+++ EXERCISE MATERIALS +++

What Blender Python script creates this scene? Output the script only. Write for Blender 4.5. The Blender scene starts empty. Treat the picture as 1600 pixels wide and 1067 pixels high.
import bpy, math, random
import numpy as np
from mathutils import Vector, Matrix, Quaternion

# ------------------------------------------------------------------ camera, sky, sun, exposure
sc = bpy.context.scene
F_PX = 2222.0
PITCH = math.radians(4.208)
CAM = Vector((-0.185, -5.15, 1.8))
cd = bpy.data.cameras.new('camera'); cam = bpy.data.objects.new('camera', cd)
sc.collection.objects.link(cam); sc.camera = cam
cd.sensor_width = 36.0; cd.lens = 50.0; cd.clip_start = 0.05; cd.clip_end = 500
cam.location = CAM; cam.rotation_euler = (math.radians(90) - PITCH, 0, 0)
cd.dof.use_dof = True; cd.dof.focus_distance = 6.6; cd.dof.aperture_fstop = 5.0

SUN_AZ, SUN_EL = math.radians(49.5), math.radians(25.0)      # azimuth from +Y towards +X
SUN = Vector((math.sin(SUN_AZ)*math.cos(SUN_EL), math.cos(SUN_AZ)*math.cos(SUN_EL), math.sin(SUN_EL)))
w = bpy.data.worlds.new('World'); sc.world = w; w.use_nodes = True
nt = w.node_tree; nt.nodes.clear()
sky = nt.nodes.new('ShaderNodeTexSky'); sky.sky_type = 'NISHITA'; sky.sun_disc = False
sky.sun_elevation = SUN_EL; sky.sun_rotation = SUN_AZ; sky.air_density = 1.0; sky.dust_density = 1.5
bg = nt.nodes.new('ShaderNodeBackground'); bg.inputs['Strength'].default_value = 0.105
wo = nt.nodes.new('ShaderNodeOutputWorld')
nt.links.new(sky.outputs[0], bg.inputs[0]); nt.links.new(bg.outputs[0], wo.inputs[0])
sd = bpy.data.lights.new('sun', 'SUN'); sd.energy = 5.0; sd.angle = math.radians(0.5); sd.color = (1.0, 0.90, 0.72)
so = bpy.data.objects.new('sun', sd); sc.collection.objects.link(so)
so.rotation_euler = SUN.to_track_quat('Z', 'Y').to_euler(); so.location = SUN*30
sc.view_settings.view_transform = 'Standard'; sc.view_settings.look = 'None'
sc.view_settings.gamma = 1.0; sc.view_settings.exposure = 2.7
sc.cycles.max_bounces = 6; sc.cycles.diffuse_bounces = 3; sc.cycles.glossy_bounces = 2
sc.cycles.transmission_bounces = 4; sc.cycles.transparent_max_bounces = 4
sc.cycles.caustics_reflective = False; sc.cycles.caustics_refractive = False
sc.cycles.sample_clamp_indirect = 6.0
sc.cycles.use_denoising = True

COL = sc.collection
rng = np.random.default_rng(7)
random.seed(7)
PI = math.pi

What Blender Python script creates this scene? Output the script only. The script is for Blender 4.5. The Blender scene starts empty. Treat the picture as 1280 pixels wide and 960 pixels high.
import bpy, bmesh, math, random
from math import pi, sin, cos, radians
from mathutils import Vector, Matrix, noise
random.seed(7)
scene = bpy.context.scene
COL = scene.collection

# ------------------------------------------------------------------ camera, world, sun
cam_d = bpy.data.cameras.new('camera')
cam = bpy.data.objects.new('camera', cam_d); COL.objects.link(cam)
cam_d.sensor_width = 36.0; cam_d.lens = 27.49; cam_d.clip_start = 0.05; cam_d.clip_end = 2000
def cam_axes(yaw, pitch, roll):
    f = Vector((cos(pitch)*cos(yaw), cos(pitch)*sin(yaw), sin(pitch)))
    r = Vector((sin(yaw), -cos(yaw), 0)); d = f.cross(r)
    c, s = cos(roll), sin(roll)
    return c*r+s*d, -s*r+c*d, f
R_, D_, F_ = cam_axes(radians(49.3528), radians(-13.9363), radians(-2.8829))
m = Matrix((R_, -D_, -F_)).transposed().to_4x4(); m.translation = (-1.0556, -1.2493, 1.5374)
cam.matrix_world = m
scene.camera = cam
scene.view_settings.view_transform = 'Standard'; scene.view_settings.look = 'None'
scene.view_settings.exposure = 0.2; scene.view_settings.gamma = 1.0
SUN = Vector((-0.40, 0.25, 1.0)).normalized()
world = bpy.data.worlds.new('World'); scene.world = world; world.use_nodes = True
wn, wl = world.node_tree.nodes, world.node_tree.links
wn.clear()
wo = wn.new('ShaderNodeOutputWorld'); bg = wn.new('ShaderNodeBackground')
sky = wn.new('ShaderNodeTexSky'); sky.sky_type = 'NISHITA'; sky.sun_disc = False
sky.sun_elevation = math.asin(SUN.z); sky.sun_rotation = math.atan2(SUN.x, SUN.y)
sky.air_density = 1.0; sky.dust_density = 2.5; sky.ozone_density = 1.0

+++

▶ WRITTEN PROBLEM: Exactly the lines from the line that has "960 pixels high." through the line that has "COL = scene.collection" are to be repeated, both included, with nothing added.

▶ COMPLETE RESPONSE:
What Blender Python script creates this scene? Output the script only. The script is for Blender 4.5. The Blender scene starts empty. Treat the picture as 1280 pixels wide and 960 pixels high.
import bpy, bmesh, math, random
from math import pi, sin, cos, radians
from mathutils import Vector, Matrix, noise
random.seed(7)
scene = bpy.context.scene
COL = scene.collection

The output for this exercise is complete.